Local farm families have fond memories of Phelps Mills
News | Published on November 12, 2024 at 3:54pm GMT+0000 | Author: Tucker Henderson
0Farmers Roost provided a place to stay for farmers
By Tom Hintgen
Otter Tail County Correspondent
Stories of delivering wheat to Phelps Mill, for milling into flour, have been passed along from one farm family generation to the next. Located in Maine Township of central Otter Tail County, the mill was in business from 1889 to 1939.
“I recall my mother talking about her dad hauling wheat to the mill via horse-drawn wagon,” said Phyllis Nelson Rossow of rural Rothsay. “He would be gone two days driving from rural Erhard, waiting for the wheat to be ground into flour, and then traveling back home again.”
Continues Rossow: “Mom was born in 1916, and my grandfather died when she was 11, so this would have been in the 1920s for her to have this memory.”
Phelps Mill was designed to produce 60 to 75 barrels of flour per day. At the height of the wheat grinding season, 25 to 35 wagons loaded with stacks of wheat would line up outside the mill.

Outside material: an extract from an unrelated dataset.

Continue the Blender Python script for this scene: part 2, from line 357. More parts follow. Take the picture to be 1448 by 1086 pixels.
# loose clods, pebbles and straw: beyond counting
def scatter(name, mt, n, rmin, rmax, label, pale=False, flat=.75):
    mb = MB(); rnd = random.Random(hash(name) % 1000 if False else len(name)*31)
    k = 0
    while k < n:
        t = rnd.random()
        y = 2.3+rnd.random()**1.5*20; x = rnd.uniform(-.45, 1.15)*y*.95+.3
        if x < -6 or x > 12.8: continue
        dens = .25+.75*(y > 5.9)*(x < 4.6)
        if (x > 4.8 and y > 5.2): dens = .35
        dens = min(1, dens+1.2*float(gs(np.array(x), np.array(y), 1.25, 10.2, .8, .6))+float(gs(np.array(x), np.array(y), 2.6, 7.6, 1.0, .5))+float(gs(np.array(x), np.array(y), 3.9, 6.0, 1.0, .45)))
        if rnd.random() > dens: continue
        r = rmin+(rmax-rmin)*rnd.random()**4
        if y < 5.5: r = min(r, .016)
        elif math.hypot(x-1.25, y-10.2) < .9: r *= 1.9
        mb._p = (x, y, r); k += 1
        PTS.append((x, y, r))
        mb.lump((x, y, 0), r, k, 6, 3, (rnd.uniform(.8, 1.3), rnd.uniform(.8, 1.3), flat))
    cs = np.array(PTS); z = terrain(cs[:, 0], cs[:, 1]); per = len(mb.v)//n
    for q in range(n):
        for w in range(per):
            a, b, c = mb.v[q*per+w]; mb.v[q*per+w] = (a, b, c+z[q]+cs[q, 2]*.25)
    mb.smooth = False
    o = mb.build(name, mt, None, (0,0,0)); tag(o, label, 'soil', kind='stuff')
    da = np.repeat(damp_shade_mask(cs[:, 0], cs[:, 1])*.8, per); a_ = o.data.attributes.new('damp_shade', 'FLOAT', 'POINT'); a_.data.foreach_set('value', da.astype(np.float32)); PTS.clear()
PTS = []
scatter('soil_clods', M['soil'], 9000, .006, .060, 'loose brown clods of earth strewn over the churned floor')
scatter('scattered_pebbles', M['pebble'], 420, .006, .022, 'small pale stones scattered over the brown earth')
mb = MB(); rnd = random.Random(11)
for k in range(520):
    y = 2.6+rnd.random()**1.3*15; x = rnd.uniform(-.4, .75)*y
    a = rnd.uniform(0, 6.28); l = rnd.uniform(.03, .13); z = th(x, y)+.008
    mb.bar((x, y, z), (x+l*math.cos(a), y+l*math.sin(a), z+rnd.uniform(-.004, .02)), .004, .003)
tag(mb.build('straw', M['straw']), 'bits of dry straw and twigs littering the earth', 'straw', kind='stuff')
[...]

Nearby was a restaurant, general store and blacksmith shop.
Also delivering wheat to Phelps Mill was Michael Lange who farmed in Star Lake Township. He was the grandfather of this writer’s wife, Sharon, and father of Tom Hintgen’s late mother-in-law Delores Lange Voigt.
Michael and his wife, Helen, were Germans who immigrated to the United States from Prussia in 1888. In 1910 they moved to Star Lake Township from southern Minnesota. Their daughter, Delores, heard many stories about her father hauling wheat with a team or horses to Phelps Mill.
The mill was very successful until 1900, but after that year business gradually declined. By the 1930s the railway was in place and farmers began to ship their grain to Minneapolis. Phelps Mill closed in 1939, during the Great Depression.
In 1965 Otter Tail County purchased Phelps Mill and surrounding land as a recreational site. The mill was listed on the National Register of Historic Places in 1975. Major repairs of Phelps Mill, including foundation stabilization, were completed in recent months.
The nearby Phelps Mill Store, used in previous years by visitors who purchased ice cream, pop, memorabilia and other items, will be repaired. Plans are in place to receive state grants.
“I remember eating ice cream at the store,” Rossow said. “I look forward to seeing the store repaired and usable again.”
“Farmers Roost”
at Phelps Mill
Mill owner William Thomas, responding to the necessity of many farmers staying overnight following their deliveries of wheat, constructed a lodging facility. The “Farmer’s Roost” was located on the river flats north of Phelps Mill.
A horse barn was built in 1890 and had room for 16 teams of horses. Stabling was free. In the winter, area farmers came to the mill by bobsled, pulled by horses and described in the book, “Phelps Mill, a Community for its Time,” written by Ro Giencke.
“Farmers went home with enough flour to last many months,” wrote Giencke. “Flour was used by farm wives making multiple loaves of bread to feed big families. Flour was truly the staff of life.”
Phelps flour was delivered by wagon to communities in Otter Tail County. The mill driver handled a team of mules. Flour was delivered by sleigh in the winter.
“Today, the sound of water rushing over the dam and sweeping past the structure is the same sound workers and farmers at Phelps Mill heard many years ago,” says Chris Schuelke, executive director of the Otter Tail County Historical Society.
Customers from a four-mile area traded at the Phelps Mill store. Shelves held canned baked beans and tins of corned beef and sardines. Sales items also included bedding and other necessities of rural living. A gasoline pump stood near the north outside wall of the store.
Hundreds of people visit Phelps Mill each year, including artists and photographers from near and far, with the Phelps Mill Festival a big attraction each summer.